© JUNGE FREIHEIT Verlag GmbH & Co.  www.jungefreiheit.de  21/11 20. Mai 2011

Haltungsnote
Entwurzelt
Tilmann Wiesner

Der Stammbaum ist gefällt, die Ahnenreihe durchbrochen. Pünktlich zum Tag der Monarchie in Ungarn legte der rumänische Ex-König Michael I. die Axt an die Wurzeln seiner deutschen Herkunft. Beginnend mit dem 10. Mai 2011 werde das rumänische Königshaus, so erklärte der 89jährige, die dynastischen Verbindungen zum Haus Hohenzollern abbrechen und nur noch als „Königshaus Rumänien“ auftreten. Das Kommuniqué verfaßte der Chef des Hauses, der als Fünfjähriger erstmals den rumänischen Thron bestieg, „eingedenk des Wunsches unseres geliebten Großvaters, König Ferdinand I. von Rumänien, der Dynastie und dem Königshaus Rumäniens einen nationalen und unabhängigen Charakter zu verleihen“.

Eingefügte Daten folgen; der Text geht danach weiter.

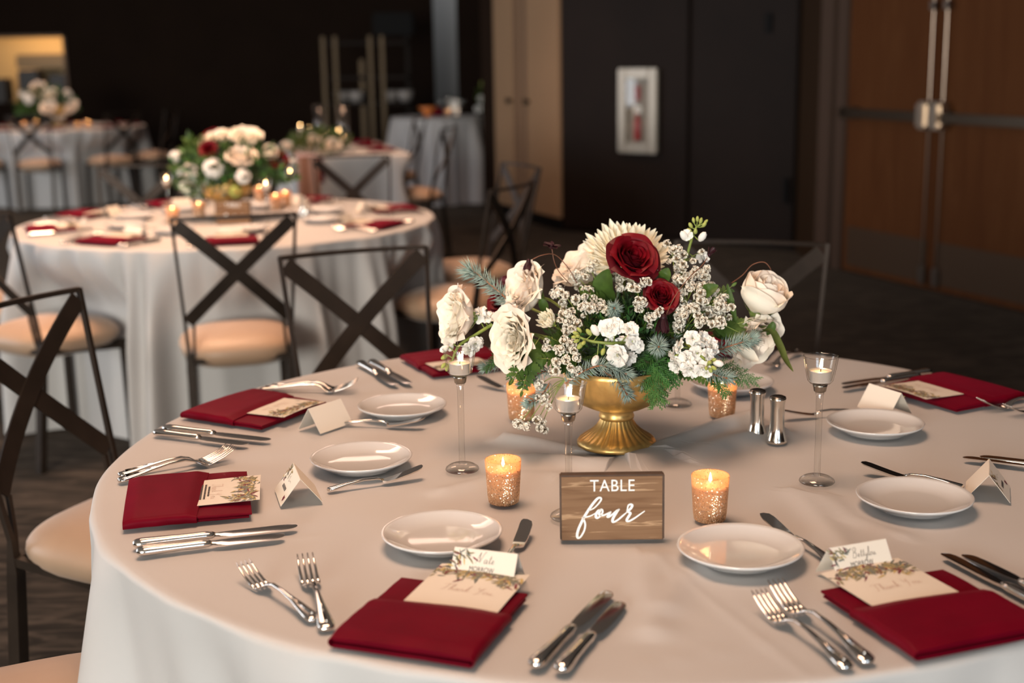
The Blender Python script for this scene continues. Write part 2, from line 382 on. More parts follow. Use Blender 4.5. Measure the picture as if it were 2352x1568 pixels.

Wie die deutsch-rumänische Internetplattform www.punkto.ro berichtete, glaubte sich Ferdinand – Sohn des Fürsten Leopold von Hohenzollern-Sigmaringen – bereits 1921 von seinem abgedankten deutschen Stammhaus distanzieren zu müssen, zumal  sich das Deutsche Kaiserreich und das Königreich Rumänien im Ersten Weltkrieg an der Front gegenüberstanden.

Was Michael I. bewogen haben könnte, den Wunsch seines Großvaters mit 90jähriger Verzögerung zu verwirklichen, bleibt rätselhaft. Eine Wiederbelebung der Monarchie hat Umfragen zufolge keine Chance. Das Bekenntnis zur rumänischen Nation könnte auch den politischen Ambitionen seiner Tochter Margareta oder ihres Ehemannes Radu Duda geschuldet sein, mutmaßte die Süddeutsche Zeitung. Von einem greisen König hätte man mehr Lebensklugheit erwartet. Schon 1944 hatte er seine Herrschaft durch den Bruch mit den Diktatoren Antonescu und Hitler zu verlängern versucht. Vergeblich: 1947 schickten ihn die Kommunisten für 45 Jahre ins Schweizer Exil.